In midfield, we have mastered work-rate and fundamental technical skills - think competent passing and trapping...you may laugh, but I remember the days when this vital piece was lacking. Once in a blue moon, Benny Feilhaber or Clint Dempsey manages the killer pass, or Justin Mapp darts through seams in the opposing defense, but with nothing like the consistency the international game demands. Moments of inspiration aside, however, we still haven’t grasped tactical fundamentals like possession play and managing the game - and that conceptual failing only returns us to relying on energy and those odd moments where our players’ feet kiss the ball just so.

But for all that, reports from the last two games generally agree that, 1) we played world-power Argentina tolerably well for 60 minutes, and, 2) we essentially went toe-to-toe with Paraguay on every level but finishing and the more refined aspects of the game. On top of that, we not only won the Gold Cup, but now enter our regional tournament - not to mention World Cup qualifying - as an automatic favorite.
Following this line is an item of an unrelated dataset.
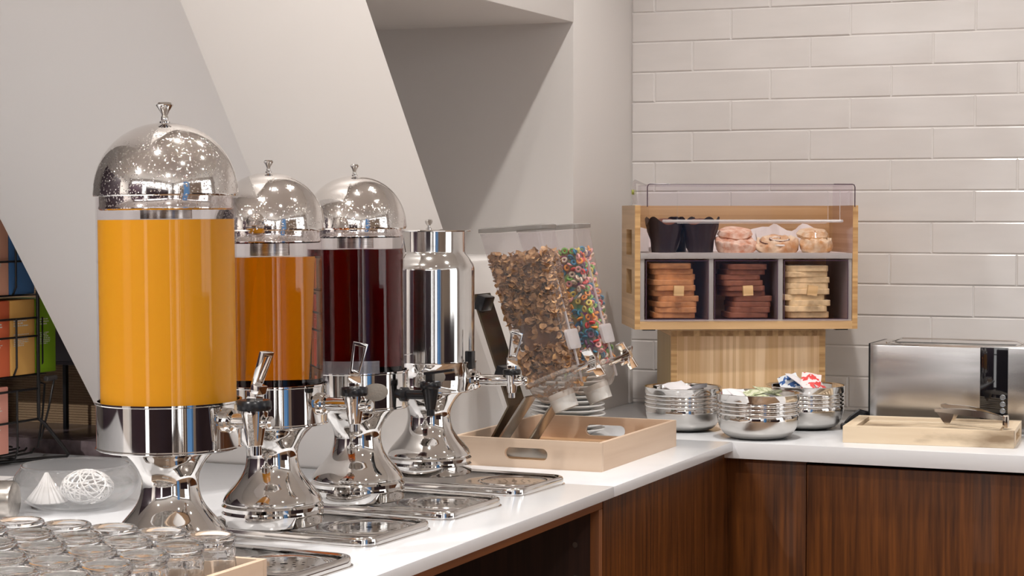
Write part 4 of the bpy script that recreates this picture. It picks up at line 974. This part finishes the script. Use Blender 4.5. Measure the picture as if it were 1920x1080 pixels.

If you told me that the above would pertain after France 1998 - hell, after the 1990s, period - I would have wept with joy. And how long ago is 1998? Nine years, people.
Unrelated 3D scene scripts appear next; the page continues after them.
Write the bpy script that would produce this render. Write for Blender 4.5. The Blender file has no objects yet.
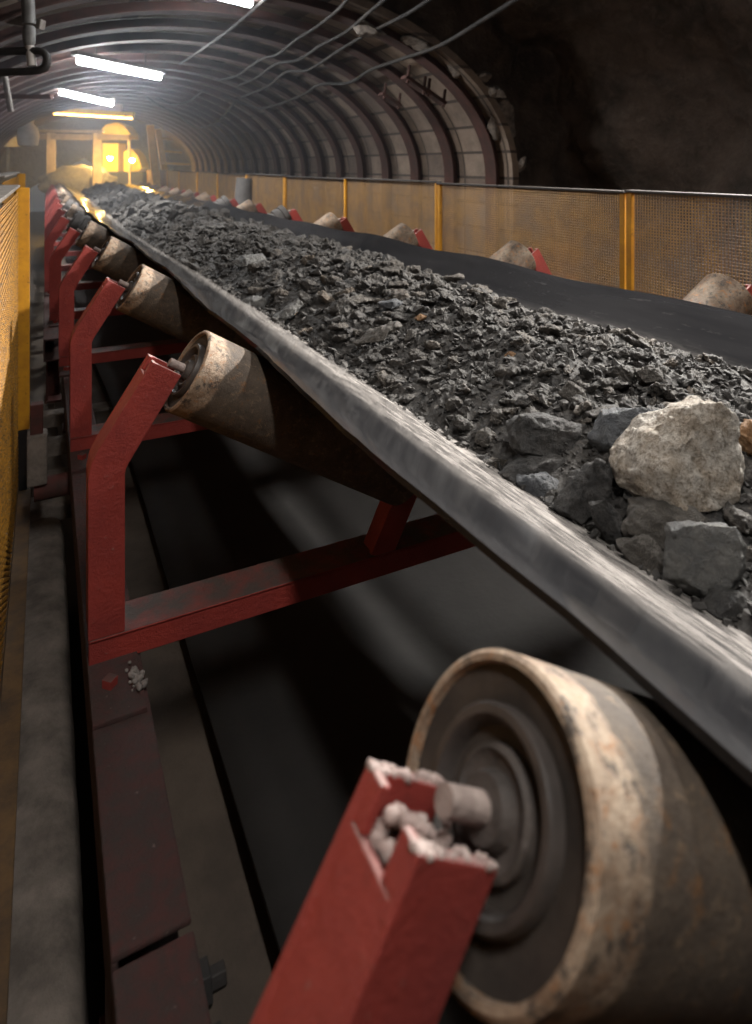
import bpy, bmesh, math, random
import numpy as np
from mathutils import Vector, Matrix, Euler, noise

# ------------------------------------------------------------------ camera, world, exposure
SC = bpy.context.scene
COL = SC.collection
EYE = 1.65                       # eye height above the floor; coordinates below are relative to the eye
F = 655.0                        # focal length in pixels of the 752x1024 frame
TH = math.atan(330 / F)          # yaw to the right of the tunnel axis (+Y)
SN, CS = math.sin(TH), math.cos(TH)
cam = bpy.data.cameras.new('camera')
cam.sensor_fit = 'AUTO'
cam.sensor_width = 36.0
cam.lens = 36.0 * F / 1024
cam.shift_y = -(512 - 165) / 1024
cam.clip_start = 0.02
cam.dof.use_dof = True
cam.dof.focus_distance = 1.45
cam.dof.aperture_fstop = 4.5
camo = bpy.data.objects.new('camera', cam)
camo.location = (0, 0, EYE)
camo.rotation_euler = (math.pi / 2, 0, -TH)
COL.objects.link(camo)
SC.camera = camo
SC.view_settings.view_transform = 'Standard'
SC.view_settings.look = 'None'
SC.view_settings.exposure = 0.0
SC.view_settings.gamma = 1.0
SC.view_settings.use_curve_mapping = False
W = bpy.data.worlds.new('world')
SC.world = W
W.use_nodes = True
W.node_tree.nodes['Background'].inputs[0].default_value = (0.55, 0.6, 0.7, 1)
W.node_tree.nodes['Background'].inputs[1].default_value = 0.12
HAZE = 0.021                     # dusty air, thin at the front and thicker in the lined tunnel
_t = W.node_tree
_v = _t.nodes.new('ShaderNodeVolumeScatter')
_v.inputs['Color'].default_value = (0.85, 0.9, 1.0, 1)
_v.inputs['Anisotropy'].default_value = 0.45
_g = _t.nodes.new('ShaderNodeNewGeometry')
_s = _t.nodes.new('ShaderNodeSeparateXYZ')
_m = _t.nodes.new('ShaderNodeMapRange')
for _i, _x in ((1, 3.6), (2, 5.4), (3, 0.0), (4, HAZE)):
    _m.inputs[_i].default_value = _x
_t.links.new(_g.outputs['Position'], _s.inputs[0])
_t.links.new(_s.outputs[1], _m.inputs[0])
_t.links.new(_m.outputs[0], _v.inputs['Density'])
_t.links.new(_v.outputs[0], _t.nodes['World Output'].inputs['Volume'])
SC.cycles.max_bounces = 8
SC.cycles.volume_bounces = 0
SC.cycles.use_denoising = True
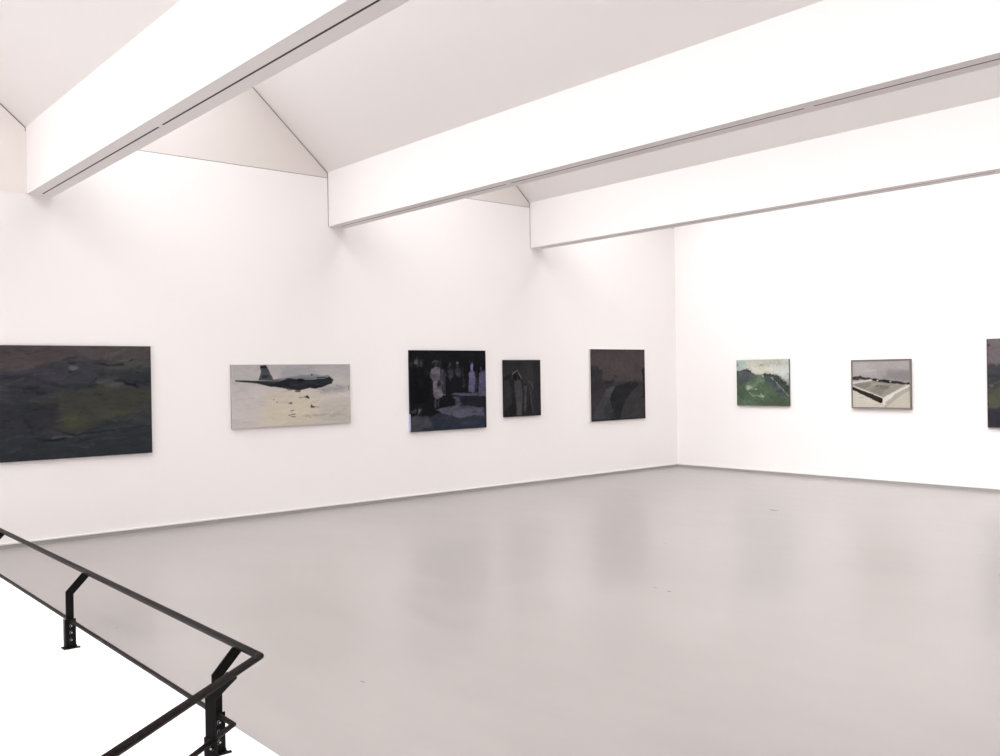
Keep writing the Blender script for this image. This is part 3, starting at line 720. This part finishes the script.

Heading into - and out of - the 2006 World Cup so much was written about the elevated expectations under which Yanqui teams now operate. There’s so much talk still about how labored our steps toward world-power status have been, along with prescriptions for what can ease that climb; crowning a rising player as The Anointed One who will provide the vital leg-up comes up all too often...with the advisability - no, the necessity - of sending said player to Europe’s proving grounds rarely far behind. The reality, though, is that it’s going to take more than one player to lift us to the top of the heap - a team of such players is needed - and no matter how many go to Europe and how soon.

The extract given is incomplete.